Exercise description:
Reproduce all the lines below exactly and omit the images.

Records with scene code:
(begin)

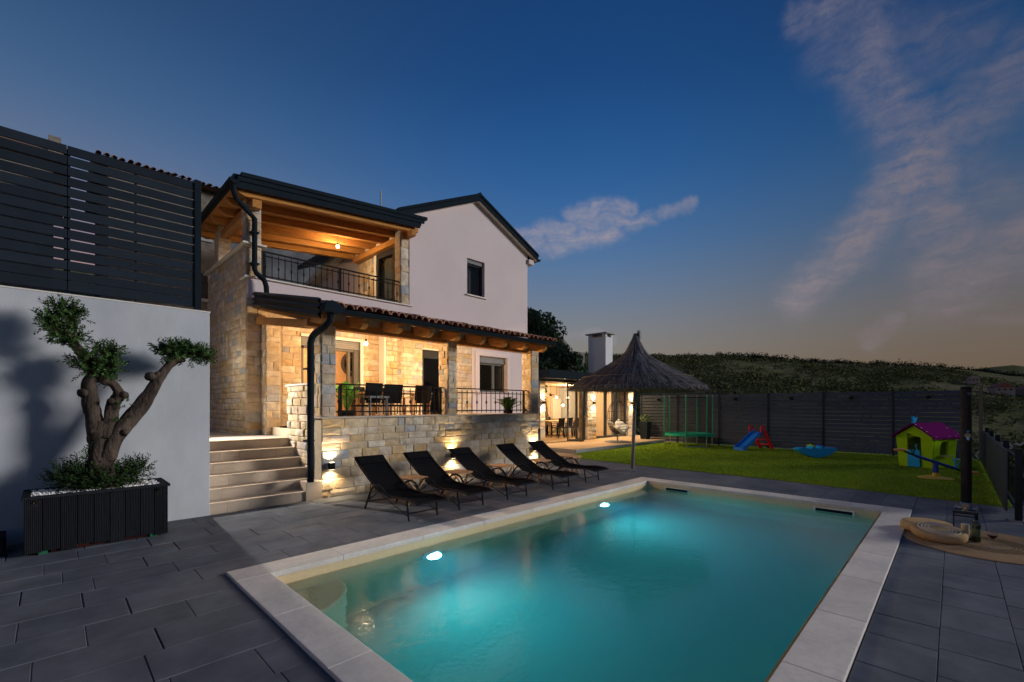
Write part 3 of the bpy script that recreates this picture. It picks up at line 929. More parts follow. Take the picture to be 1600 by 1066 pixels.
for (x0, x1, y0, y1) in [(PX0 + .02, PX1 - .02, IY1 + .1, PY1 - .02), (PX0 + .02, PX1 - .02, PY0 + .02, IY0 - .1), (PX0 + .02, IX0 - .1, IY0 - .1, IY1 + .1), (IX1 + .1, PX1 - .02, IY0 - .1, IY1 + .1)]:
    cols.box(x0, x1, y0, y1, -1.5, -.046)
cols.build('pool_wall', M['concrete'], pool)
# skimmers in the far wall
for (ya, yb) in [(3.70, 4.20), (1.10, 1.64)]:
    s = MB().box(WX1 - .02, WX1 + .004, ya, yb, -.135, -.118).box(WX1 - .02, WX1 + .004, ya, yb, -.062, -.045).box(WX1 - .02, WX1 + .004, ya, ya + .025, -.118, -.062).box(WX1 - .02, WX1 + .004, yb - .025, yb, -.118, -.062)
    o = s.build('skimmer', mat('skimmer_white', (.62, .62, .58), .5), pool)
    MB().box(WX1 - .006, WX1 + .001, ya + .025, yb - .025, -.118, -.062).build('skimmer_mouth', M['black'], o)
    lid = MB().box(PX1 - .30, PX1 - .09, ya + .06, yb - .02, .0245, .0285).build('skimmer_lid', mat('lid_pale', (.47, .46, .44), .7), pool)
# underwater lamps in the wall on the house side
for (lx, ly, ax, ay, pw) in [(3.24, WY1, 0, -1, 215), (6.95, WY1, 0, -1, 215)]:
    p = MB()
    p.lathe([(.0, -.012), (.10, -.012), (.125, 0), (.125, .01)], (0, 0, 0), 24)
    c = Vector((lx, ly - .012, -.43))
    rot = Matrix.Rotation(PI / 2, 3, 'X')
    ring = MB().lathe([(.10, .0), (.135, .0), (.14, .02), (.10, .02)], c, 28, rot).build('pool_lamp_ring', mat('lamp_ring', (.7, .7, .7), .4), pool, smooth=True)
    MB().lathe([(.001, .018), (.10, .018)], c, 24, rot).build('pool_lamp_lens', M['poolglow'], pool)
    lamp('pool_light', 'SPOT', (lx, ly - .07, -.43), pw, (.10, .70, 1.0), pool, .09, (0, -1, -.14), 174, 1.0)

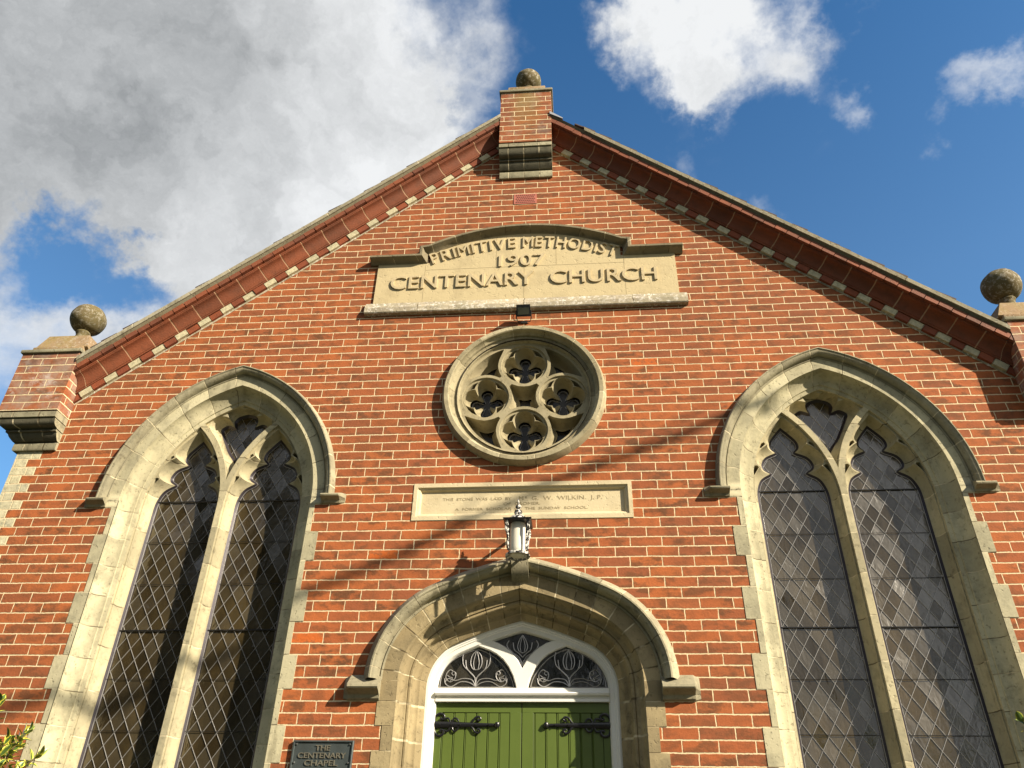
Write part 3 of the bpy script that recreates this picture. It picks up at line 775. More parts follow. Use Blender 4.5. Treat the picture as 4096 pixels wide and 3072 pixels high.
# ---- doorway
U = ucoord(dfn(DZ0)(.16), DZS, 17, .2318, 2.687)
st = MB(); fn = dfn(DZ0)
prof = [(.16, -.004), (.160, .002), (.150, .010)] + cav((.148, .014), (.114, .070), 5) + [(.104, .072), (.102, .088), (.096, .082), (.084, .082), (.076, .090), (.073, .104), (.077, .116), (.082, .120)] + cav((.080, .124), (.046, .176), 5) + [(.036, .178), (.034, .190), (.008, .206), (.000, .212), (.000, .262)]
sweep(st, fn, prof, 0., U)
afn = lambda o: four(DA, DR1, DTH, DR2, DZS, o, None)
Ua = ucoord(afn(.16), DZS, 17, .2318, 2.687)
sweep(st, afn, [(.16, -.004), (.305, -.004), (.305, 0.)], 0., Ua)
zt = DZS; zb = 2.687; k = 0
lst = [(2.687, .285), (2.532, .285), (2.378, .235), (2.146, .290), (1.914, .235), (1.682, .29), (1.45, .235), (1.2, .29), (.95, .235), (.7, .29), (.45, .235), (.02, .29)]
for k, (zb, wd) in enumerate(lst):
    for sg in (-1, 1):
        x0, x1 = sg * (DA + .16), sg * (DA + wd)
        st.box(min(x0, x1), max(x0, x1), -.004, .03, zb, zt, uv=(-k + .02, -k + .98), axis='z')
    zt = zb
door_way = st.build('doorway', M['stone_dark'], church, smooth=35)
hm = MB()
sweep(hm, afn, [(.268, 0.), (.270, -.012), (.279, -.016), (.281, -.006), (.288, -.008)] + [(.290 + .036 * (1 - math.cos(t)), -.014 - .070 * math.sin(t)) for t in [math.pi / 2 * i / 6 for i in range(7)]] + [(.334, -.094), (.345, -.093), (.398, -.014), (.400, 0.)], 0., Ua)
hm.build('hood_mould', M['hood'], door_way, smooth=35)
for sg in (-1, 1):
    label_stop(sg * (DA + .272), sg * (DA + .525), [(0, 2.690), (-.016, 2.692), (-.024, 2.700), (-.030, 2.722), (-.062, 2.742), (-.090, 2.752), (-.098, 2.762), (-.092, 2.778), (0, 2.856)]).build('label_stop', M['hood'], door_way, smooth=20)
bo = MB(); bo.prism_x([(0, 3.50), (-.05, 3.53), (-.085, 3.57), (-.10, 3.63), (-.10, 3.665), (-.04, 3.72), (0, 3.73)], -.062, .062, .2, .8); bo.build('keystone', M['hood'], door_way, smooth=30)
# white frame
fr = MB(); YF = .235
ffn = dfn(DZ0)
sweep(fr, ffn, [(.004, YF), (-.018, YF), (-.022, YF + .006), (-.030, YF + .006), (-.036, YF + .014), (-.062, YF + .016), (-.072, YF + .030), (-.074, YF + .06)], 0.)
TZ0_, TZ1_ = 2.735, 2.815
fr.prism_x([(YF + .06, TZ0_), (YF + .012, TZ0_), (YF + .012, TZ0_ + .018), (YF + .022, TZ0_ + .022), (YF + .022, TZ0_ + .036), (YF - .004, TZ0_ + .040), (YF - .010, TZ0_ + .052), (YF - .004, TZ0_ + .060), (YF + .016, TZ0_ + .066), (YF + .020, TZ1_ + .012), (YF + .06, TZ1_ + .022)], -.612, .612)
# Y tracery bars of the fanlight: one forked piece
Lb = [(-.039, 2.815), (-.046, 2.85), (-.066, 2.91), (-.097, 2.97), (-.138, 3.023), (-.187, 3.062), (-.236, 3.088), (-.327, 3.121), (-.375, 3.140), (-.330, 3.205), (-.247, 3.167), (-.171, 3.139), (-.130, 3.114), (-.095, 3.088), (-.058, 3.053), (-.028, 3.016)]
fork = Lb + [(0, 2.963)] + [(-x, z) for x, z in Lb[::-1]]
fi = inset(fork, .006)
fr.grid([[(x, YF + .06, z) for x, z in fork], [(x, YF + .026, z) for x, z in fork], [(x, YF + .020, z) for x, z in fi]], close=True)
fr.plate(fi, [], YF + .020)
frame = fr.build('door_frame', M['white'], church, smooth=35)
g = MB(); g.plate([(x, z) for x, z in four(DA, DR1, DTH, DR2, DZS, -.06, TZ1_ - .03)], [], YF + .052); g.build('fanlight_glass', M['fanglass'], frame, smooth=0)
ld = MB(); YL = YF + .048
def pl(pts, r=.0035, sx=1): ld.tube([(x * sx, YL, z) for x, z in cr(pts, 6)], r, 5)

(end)

Correct output:
Write part 3 of the bpy script that recreates this picture. It picks up at line 929. More parts follow. Take the picture to be 1600 by 1066 pixels.
for (x0, x1, y0, y1) in [(PX0 + .02, PX1 - .02, IY1 + .1, PY1 - .02), (PX0 + .02, PX1 - .02, PY0 + .02, IY0 - .1), (PX0 + .02, IX0 - .1, IY0 - .1, IY1 + .1), (IX1 + .1, PX1 - .02, IY0 - .1, IY1 + .1)]:
    cols.box(x0, x1, y0, y1, -1.5, -.046)
cols.build('pool_wall', M['concrete'], pool)
# skimmers in the far wall
for (ya, yb) in [(3.70, 4.20), (1.10, 1.64)]:
    s = MB().box(WX1 - .02, WX1 + .004, ya, yb, -.135, -.118).box(WX1 - .02, WX1 + .004, ya, yb, -.062, -.045).box(WX1 - .02, WX1 + .004, ya, ya + .025, -.118, -.062).box(WX1 - .02, WX1 + .004, yb - .025, yb, -.118, -.062)
    o = s.build('skimmer', mat('skimmer_white', (.62, .62, .58), .5), pool)
    MB().box(WX1 - .006, WX1 + .001, ya + .025, yb - .025, -.118, -.062).build('skimmer_mouth', M['black'], o)
    lid = MB().box(PX1 - .30, PX1 - .09, ya + .06, yb - .02, .0245, .0285).build('skimmer_lid', mat('lid_pale', (.47, .46, .44), .7), pool)
# underwater lamps in the wall on the house side
for (lx, ly, ax, ay, pw) in [(3.24, WY1, 0, -1, 215), (6.95, WY1, 0, -1, 215)]:
    p = MB()
    p.lathe([(.0, -.012), (.10, -.012), (.125, 0), (.125, .01)], (0, 0, 0), 24)
    c = Vector((lx, ly - .012, -.43))
    rot = Matrix.Rotation(PI / 2, 3, 'X')
    ring = MB().lathe([(.10, .0), (.135, .0), (.14, .02), (.10, .02)], c, 28, rot).build('pool_lamp_ring', mat('lamp_ring', (.7, .7, .7), .4), pool, smooth=True)
    MB().lathe([(.001, .018), (.10, .018)], c, 24, rot).build('pool_lamp_lens', M['poolglow'], pool)
    lamp('pool_light', 'SPOT', (lx, ly - .07, -.43), pw, (.10, .70, 1.0), pool, .09, (0, -1, -.14), 174, 1.0)

Write part 3 of the bpy script that recreates this picture. It picks up at line 775. More parts follow. Use Blender 4.5. Treat the picture as 4096 pixels wide and 3072 pixels high.
# ---- doorway
U = ucoord(dfn(DZ0)(.16), DZS, 17, .2318, 2.687)
st = MB(); fn = dfn(DZ0)
prof = [(.16, -.004), (.160, .002), (.150, .010)] + cav((.148, .014), (.114, .070), 5) + [(.104, .072), (.102, .088), (.096, .082), (.084, .082), (.076, .090), (.073, .104), (.077, .116), (.082, .120)] + cav((.080, .124), (.046, .176), 5) + [(.036, .178), (.034, .190), (.008, .206), (.000, .212), (.000, .262)]
sweep(st, fn, prof, 0., U)
afn = lambda o: four(DA, DR1, DTH, DR2, DZS, o, None)
Ua = ucoord(afn(.16), DZS, 17, .2318, 2.687)
sweep(st, afn, [(.16, -.004), (.305, -.004), (.305, 0.)], 0., Ua)
zt = DZS; zb = 2.687; k = 0
lst = [(2.687, .285), (2.532, .285), (2.378, .235), (2.146, .290), (1.914, .235), (1.682, .29), (1.45, .235), (1.2, .29), (.95, .235), (.7, .29), (.45, .235), (.02, .29)]
for k, (zb, wd) in enumerate(lst):
    for sg in (-1, 1):
        x0, x1 = sg * (DA + .16), sg * (DA + wd)
        st.box(min(x0, x1), max(x0, x1), -.004, .03, zb, zt, uv=(-k + .02, -k + .98), axis='z')
    zt = zb
door_way = st.build('doorway', M['stone_dark'], church, smooth=35)
hm = MB()
sweep(hm, afn, [(.268, 0.), (.270, -.012), (.279, -.016), (.281, -.006), (.288, -.008)] + [(.290 + .036 * (1 - math.cos(t)), -.014 - .070 * math.sin(t)) for t in [math.pi / 2 * i / 6 for i in range(7)]] + [(.334, -.094), (.345, -.093), (.398, -.014), (.400, 0.)], 0., Ua)
hm.build('hood_mould', M['hood'], door_way, smooth=35)
for sg in (-1, 1):
    label_stop(sg * (DA + .272), sg * (DA + .525), [(0, 2.690), (-.016, 2.692), (-.024, 2.700), (-.030, 2.722), (-.062, 2.742), (-.090, 2.752), (-.098, 2.762), (-.092, 2.778), (0, 2.856)]).build('label_stop', M['hood'], door_way, smooth=20)
bo = MB(); bo.prism_x([(0, 3.50), (-.05, 3.53), (-.085, 3.57), (-.10, 3.63), (-.10, 3.665), (-.04, 3.72), (0, 3.73)], -.062, .062, .2, .8); bo.build('keystone', M['hood'], door_way, smooth=30)
# white frame
fr = MB(); YF = .235
ffn = dfn(DZ0)
sweep(fr, ffn, [(.004, YF), (-.018, YF), (-.022, YF + .006), (-.030, YF + .006), (-.036, YF + .014), (-.062, YF + .016), (-.072, YF + .030), (-.074, YF + .06)], 0.)
TZ0_, TZ1_ = 2.735, 2.815
fr.prism_x([(YF + .06, TZ0_), (YF + .012, TZ0_), (YF + .012, TZ0_ + .018), (YF + .022, TZ0_ + .022), (YF + .022, TZ0_ + .036), (YF - .004, TZ0_ + .040), (YF - .010, TZ0_ + .052), (YF - .004, TZ0_ + .060), (YF + .016, TZ0_ + .066), (YF + .020, TZ1_ + .012), (YF + .06, TZ1_ + .022)], -.612, .612)
# Y tracery bars of the fanlight: one forked piece
Lb = [(-.039, 2.815), (-.046, 2.85), (-.066, 2.91), (-.097, 2.97), (-.138, 3.023), (-.187, 3.062), (-.236, 3.088), (-.327, 3.121), (-.375, 3.140), (-.330, 3.205), (-.247, 3.167), (-.171, 3.139), (-.130, 3.114), (-.095, 3.088), (-.058, 3.053), (-.028, 3.016)]
fork = Lb + [(0, 2.963)] + [(-x, z) for x, z in Lb[::-1]]
fi = inset(fork, .006)
fr.grid([[(x, YF + .06, z) for x, z in fork], [(x, YF + .026, z) for x, z in fork], [(x, YF + .020, z) for x, z in fi]], close=True)
fr.plate(fi, [], YF + .020)
frame = fr.build('door_frame', M['white'], church, smooth=35)
g = MB(); g.plate([(x, z) for x, z in four(DA, DR1, DTH, DR2, DZS, -.06, TZ1_ - .03)], [], YF + .052); g.build('fanlight_glass', M['fanglass'], frame, smooth=0)
ld = MB(); YL = YF + .048
def pl(pts, r=.0035, sx=1): ld.tube([(x * sx, YL, z) for x, z in cr(pts, 6)], r, 5)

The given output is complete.